Propriétés Le Figaro

Édito

Un terroir incomparable

Un terroir incomparable

Bernard Magrez

Durant ces trente dernières années, j’ai eu l’occasion de faire l’acquisition de six châteaux, souvent classés, chacun d’eux s’inscrivant dans un grand vignoble classé de notre région bordelaise. Le bon sens économique aurait voulu que je m’intéresse avant tout à la qualité du terroir, l’état des vignes et les équipements viticoles de chacun. Il se fait que ce qui a prévalu très souvent, trop souvent peut-être, c’était le château au milieu des vignes.
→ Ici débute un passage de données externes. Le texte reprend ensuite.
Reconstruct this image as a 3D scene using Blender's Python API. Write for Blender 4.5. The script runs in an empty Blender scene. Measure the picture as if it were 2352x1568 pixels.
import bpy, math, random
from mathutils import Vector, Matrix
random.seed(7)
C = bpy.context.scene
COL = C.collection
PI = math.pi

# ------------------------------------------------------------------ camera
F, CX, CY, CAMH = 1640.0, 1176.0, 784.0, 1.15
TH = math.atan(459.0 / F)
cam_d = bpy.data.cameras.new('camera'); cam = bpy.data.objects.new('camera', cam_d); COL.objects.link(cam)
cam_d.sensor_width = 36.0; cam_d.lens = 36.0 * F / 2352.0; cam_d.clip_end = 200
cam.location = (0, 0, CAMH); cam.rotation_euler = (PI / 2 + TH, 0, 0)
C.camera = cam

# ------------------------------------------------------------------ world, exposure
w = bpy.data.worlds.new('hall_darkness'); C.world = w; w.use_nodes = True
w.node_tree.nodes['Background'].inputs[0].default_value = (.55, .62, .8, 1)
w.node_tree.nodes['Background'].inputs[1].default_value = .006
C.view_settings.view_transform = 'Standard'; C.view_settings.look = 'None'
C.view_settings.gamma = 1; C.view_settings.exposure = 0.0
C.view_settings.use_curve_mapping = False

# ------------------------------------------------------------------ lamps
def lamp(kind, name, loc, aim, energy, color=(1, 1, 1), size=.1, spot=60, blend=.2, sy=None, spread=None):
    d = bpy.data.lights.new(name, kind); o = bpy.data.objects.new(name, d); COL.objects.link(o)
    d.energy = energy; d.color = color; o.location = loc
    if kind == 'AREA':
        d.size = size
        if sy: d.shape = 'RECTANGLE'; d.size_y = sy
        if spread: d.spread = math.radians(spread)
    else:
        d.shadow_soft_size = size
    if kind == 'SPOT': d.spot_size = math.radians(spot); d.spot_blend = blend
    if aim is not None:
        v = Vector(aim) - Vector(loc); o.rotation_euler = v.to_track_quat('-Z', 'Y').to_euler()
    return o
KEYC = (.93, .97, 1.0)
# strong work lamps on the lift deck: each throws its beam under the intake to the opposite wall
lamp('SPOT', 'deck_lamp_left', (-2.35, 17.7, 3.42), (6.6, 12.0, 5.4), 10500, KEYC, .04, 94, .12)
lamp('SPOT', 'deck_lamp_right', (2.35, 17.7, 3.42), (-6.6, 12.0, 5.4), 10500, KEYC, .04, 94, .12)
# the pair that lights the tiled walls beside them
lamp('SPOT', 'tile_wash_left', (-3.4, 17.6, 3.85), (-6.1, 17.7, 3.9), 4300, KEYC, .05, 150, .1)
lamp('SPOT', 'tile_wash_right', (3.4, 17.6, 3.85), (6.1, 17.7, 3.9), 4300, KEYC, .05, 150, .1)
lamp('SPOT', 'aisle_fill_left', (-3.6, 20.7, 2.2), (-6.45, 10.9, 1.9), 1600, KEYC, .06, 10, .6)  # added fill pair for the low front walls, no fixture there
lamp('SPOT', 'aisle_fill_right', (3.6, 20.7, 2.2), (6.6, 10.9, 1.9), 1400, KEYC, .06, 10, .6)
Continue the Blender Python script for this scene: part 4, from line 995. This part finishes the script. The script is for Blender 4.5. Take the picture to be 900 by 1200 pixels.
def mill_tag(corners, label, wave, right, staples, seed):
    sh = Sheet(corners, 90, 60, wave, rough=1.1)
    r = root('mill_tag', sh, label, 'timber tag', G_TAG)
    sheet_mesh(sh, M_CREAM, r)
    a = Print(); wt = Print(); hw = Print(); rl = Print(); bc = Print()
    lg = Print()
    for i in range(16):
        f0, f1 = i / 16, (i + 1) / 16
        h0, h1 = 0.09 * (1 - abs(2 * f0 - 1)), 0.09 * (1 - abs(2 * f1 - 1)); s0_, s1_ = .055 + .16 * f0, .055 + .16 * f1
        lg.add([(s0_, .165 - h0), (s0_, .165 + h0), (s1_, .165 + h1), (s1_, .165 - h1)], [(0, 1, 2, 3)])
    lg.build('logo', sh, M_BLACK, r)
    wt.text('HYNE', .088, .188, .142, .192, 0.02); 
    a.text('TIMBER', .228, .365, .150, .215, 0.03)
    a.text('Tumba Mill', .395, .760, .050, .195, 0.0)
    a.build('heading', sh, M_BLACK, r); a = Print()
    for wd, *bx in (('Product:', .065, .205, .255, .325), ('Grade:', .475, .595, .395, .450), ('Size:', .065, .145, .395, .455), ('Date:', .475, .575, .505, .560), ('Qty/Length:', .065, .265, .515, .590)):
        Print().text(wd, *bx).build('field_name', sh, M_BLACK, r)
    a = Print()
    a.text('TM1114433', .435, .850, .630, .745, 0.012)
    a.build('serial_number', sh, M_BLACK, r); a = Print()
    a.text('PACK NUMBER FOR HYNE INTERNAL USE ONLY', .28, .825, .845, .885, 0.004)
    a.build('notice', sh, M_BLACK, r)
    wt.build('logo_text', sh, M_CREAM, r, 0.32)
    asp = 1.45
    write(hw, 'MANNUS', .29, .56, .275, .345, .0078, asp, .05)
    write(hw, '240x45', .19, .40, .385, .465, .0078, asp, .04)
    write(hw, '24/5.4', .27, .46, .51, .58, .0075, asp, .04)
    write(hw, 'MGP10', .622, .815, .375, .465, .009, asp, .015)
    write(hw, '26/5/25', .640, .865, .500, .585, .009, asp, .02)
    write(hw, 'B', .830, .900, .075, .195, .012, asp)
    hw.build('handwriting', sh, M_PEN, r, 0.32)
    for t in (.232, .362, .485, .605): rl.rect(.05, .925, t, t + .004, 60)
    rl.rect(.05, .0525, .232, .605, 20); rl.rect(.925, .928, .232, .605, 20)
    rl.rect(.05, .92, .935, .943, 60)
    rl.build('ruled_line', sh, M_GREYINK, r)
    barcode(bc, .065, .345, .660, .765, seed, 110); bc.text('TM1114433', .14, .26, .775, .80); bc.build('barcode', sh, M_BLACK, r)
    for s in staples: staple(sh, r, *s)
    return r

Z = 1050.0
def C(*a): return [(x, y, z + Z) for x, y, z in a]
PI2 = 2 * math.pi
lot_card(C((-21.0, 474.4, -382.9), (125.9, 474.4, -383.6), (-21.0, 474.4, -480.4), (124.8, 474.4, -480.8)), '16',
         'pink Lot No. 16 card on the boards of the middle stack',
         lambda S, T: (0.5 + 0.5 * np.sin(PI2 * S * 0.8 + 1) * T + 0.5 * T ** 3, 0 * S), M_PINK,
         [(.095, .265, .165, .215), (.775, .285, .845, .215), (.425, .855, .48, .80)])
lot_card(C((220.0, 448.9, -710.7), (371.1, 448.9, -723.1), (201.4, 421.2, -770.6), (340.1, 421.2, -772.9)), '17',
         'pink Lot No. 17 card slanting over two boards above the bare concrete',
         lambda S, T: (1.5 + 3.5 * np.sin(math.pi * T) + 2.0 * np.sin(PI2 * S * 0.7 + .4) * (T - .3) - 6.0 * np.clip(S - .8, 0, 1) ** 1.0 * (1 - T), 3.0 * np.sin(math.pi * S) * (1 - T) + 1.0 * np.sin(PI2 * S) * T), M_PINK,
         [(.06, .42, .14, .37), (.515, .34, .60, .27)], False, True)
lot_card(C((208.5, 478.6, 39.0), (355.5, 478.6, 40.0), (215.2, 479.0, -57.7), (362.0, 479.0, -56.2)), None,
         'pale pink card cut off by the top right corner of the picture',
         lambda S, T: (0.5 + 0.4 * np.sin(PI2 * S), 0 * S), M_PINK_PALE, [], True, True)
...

Qui peut ne pas être sensible au château La Tour Carnet, grand cru classé du Médoc ? Sa tour édifiée en 1112, tout le bâtiment entouré de larges douves alimentées depuis des siècles par une jalle qui renouvelle son eau, son pont-levis, ses cyprès de différentes variétés, cette douceur environnante et ses deux étages avec ses immenses cheminées et ses chambres agencées dans le style médiéval. Pour couronner le tout, le château a été construit et agrandi par le comte Jean de Foix au XIIIe siècle et il est devenu plus tard la propriété de notre grand Michel de Montaigne. Si le rêve se situe dans la profondeur et l’élégance de son vin, il me semble que le château en lui-même y est pour quelque chose. C’est tout au moins aussi irrationnel que peut l’être mon sentiment personnel. Ensuite, il y a le château Pape Clément, grand cru classé de Graves. Sa première vendange date de 1252. Il a été la propriété du pape Clément V de 1309 à 1314, après avoir appartenu à sa famille pendant près d’un siècle. Le terroir est considéré comme incomparable, autant d’ailleurs que ses caves sous le château où vieillissent les trésors du vignoble. Clément V et le roi Philippe le Bel se sont mis à deux pour tenter d’exterminer l’ordre du Temple. Je n’y souscris pas, bien sûr, ce ne sont pas mes héros, mais il n’en reste pas moins que cela a marqué l’Histoire. Au-delà, à Saint-Émilion, j’ai acquis en 1999 le château Fombrauge, cru classé, avec sa chartreuse tout à fait bordelaise, construite au XVe siècle, et sa luminosité remarquable lors des derniers soleils d’automne. On ressent la présence de la famille de Canolle qui en était propriétaire en 1466 et qui, très royaliste, n’a pas survécu aux massacres de la Révolution. Ma vie de tous les jours s’inscrit dans ces très belles histoires qui ont traversé les siècles. On peut aimer leurs grands vins mais souvent, je l’avoue, leur passé m’émeut autant.